Jewish Holocaust survivors were in shock when many of the thousands of anti-Israel protesters were also heard when the king opened the National Holocaust Museum, along with Israel’s president and other dignitaries.

Critics viewed the protests as deeply anti-Semitic as two-thirds of Dutch Jews were killed in the Holocaust, more than any other European country. A crowd carrying Israeli flags was kept away by police from the more noisy pro-Palestine demonstrators.

MOST DUTCH JEWS KILLED

Some 102,000 Dutch Jews were among the six million Jews who perished in the Holocaust. “The protest deeply hurts my feelings,” said Phia Baruch, a royally decorated Dutch Jewish journalist and author who survived the Holocaust.

Her mother, Evelina Baruch-Frank, was deported to the Nazi death camp Auschwitz-Birkenau in occupied Poland, where she was killed.

Phia Baruch’s father was taken to another camp and later returned, physically and mentally wounded.

“I survived with my sister when a church helped us to escape to the Dutch island of Ameland,” she told Worthy News. “Ironically, I later finished my studies at the former teacher training school, which is now the National Holocaust Museum.”

The Museum is also located opposite the Hollandsche Schouwburg, a former theater and now a Jewish memorial site, from where her mother and many other Jews were deported to Nazi death camps in 1942 and 1943.

“To see people shouting against Israel on the day that a National Holocaust Museum is opened makes me realize that we live in such a tough world,” Baruch said, her voice trembling with emotion.

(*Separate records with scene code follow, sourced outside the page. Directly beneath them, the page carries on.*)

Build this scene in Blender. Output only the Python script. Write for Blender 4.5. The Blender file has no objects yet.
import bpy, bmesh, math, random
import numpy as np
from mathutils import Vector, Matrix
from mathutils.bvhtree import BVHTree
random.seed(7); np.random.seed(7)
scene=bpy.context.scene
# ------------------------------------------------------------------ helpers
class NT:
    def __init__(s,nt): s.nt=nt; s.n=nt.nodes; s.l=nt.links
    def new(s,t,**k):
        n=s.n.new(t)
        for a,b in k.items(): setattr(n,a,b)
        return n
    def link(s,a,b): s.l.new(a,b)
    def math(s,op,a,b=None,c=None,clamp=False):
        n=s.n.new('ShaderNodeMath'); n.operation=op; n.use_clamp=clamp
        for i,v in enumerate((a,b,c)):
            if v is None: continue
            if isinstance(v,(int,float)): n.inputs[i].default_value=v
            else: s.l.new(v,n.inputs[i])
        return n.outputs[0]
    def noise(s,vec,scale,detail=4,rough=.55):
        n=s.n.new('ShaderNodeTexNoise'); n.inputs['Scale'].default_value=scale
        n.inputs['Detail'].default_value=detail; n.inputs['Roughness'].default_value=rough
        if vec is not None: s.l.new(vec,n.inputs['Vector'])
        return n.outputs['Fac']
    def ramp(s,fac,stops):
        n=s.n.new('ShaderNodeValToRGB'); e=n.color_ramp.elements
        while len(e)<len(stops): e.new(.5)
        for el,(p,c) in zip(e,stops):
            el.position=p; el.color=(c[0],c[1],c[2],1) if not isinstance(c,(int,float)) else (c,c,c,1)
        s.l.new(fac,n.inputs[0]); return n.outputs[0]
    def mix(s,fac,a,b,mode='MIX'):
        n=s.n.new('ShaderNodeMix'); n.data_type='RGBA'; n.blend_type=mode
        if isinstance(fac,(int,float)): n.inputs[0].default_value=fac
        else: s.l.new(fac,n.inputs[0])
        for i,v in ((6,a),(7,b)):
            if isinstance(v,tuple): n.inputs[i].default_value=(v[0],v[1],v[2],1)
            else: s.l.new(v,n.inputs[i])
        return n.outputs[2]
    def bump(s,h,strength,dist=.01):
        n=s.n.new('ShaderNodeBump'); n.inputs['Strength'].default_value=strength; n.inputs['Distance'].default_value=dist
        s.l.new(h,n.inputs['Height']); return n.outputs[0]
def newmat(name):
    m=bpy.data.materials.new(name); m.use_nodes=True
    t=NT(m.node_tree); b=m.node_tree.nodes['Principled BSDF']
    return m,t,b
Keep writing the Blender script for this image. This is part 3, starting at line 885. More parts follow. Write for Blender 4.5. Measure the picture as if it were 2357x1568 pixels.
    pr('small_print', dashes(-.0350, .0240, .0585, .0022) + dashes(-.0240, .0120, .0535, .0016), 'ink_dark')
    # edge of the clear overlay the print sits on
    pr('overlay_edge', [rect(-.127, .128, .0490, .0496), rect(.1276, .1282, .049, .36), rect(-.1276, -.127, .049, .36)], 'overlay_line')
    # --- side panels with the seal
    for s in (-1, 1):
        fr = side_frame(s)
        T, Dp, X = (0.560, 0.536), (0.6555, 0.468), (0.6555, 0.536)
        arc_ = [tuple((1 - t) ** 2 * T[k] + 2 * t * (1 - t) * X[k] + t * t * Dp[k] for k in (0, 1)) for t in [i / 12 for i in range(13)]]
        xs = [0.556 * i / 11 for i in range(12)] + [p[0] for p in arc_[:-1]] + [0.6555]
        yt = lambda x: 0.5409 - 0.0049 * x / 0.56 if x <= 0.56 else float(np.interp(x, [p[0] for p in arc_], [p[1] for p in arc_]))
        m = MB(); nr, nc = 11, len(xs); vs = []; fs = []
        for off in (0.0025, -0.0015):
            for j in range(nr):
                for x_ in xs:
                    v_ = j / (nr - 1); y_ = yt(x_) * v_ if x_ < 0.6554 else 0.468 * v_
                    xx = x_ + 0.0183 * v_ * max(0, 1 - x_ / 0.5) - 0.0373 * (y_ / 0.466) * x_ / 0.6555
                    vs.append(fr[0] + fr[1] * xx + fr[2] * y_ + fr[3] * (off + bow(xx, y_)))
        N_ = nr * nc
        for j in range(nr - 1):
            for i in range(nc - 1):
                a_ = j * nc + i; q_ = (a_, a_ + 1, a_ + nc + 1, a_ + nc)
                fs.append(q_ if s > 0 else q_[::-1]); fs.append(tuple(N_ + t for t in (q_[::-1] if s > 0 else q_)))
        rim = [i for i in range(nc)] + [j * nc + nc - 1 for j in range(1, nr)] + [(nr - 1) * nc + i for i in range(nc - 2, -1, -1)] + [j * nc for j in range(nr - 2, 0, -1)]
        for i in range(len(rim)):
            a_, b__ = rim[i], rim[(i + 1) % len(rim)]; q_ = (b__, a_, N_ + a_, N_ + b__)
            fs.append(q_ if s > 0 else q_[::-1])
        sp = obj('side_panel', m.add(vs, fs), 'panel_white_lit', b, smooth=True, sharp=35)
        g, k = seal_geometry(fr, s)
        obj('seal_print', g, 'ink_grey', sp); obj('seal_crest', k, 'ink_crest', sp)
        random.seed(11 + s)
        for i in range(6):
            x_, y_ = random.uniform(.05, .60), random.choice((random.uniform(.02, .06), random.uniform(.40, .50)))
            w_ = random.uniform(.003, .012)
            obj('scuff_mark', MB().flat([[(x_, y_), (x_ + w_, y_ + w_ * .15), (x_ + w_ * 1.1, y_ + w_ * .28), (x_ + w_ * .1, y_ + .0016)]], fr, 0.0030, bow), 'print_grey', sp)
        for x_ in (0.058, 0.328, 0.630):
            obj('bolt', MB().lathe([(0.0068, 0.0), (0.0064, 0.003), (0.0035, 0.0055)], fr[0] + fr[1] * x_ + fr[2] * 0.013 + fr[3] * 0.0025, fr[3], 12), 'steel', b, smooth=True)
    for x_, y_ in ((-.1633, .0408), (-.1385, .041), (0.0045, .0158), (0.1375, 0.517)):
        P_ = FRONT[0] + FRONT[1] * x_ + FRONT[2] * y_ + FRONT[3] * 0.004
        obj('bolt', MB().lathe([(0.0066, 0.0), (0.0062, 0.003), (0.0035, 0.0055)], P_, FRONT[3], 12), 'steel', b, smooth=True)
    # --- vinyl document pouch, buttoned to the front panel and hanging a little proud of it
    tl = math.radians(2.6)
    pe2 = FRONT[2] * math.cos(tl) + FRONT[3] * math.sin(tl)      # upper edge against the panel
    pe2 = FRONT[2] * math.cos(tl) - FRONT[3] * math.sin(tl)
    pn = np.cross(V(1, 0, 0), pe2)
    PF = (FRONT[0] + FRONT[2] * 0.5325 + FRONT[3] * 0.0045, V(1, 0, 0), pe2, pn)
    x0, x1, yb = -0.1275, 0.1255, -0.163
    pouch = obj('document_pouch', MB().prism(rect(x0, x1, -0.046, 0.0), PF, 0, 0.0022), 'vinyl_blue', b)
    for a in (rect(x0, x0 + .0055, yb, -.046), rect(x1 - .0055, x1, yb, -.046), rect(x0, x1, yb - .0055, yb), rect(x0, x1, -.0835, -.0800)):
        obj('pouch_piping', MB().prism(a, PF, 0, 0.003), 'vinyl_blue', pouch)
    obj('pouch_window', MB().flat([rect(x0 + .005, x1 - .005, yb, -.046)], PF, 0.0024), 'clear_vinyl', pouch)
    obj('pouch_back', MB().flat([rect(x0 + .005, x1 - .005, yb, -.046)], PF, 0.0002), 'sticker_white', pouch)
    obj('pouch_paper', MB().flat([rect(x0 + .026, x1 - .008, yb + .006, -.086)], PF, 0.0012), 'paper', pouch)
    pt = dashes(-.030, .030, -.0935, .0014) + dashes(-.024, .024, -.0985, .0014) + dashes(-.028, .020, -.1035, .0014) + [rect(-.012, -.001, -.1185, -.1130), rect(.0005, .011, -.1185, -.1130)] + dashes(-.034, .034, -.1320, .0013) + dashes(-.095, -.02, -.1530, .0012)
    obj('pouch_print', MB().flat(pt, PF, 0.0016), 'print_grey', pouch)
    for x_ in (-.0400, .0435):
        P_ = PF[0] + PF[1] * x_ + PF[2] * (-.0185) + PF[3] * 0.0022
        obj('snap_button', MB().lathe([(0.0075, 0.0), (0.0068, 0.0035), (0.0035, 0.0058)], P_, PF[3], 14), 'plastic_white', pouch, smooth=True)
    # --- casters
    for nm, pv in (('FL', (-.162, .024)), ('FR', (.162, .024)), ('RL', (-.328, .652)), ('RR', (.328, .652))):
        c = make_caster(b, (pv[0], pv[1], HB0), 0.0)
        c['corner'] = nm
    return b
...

“These protesters are short-sighted. They think that the Jews want to kill the people in Gaza. But the Jews feel like they have a gun pointed at them again. What do you do then?” she added.

PEOPLE LOSING THEIR MIND

“I think that’s such a shame that these people are stoked to hate. I know some people do not lose their mind, but it’s a very frightening development,” Baruch stressed.

The museum in Amsterdam now tells the stories of some of the 102,000 Jews, like her mother, who were deported from the Netherlands and murdered in Nazi death camps. It also explains the history of their structural persecution under German World War Two occupation before the deportations began.

However, protesters said they did not regret visiting the National Holocaust Museum area to interrupt a ceremony dealing with one of humanity’s darkest chapters.

Instead, riot police had to intervene when demonstrators climbed onto police vans that were placed near the museum and the synagogue.

With tensions ongoing outside, Israeli President Herzog also gave a speech in which he called for prayers and the release of the Israelis who have been held hostage by Hamas since October 7.

Speaking in the Portuguese Synagogue, Herzog said the National Holocaust Museum was a reminder of “the horrors that arise from antisemitism.”

He added that “Hate and antisemitism are flourishing worldwide right now,” despite previous calls to “never forget” the Shoah.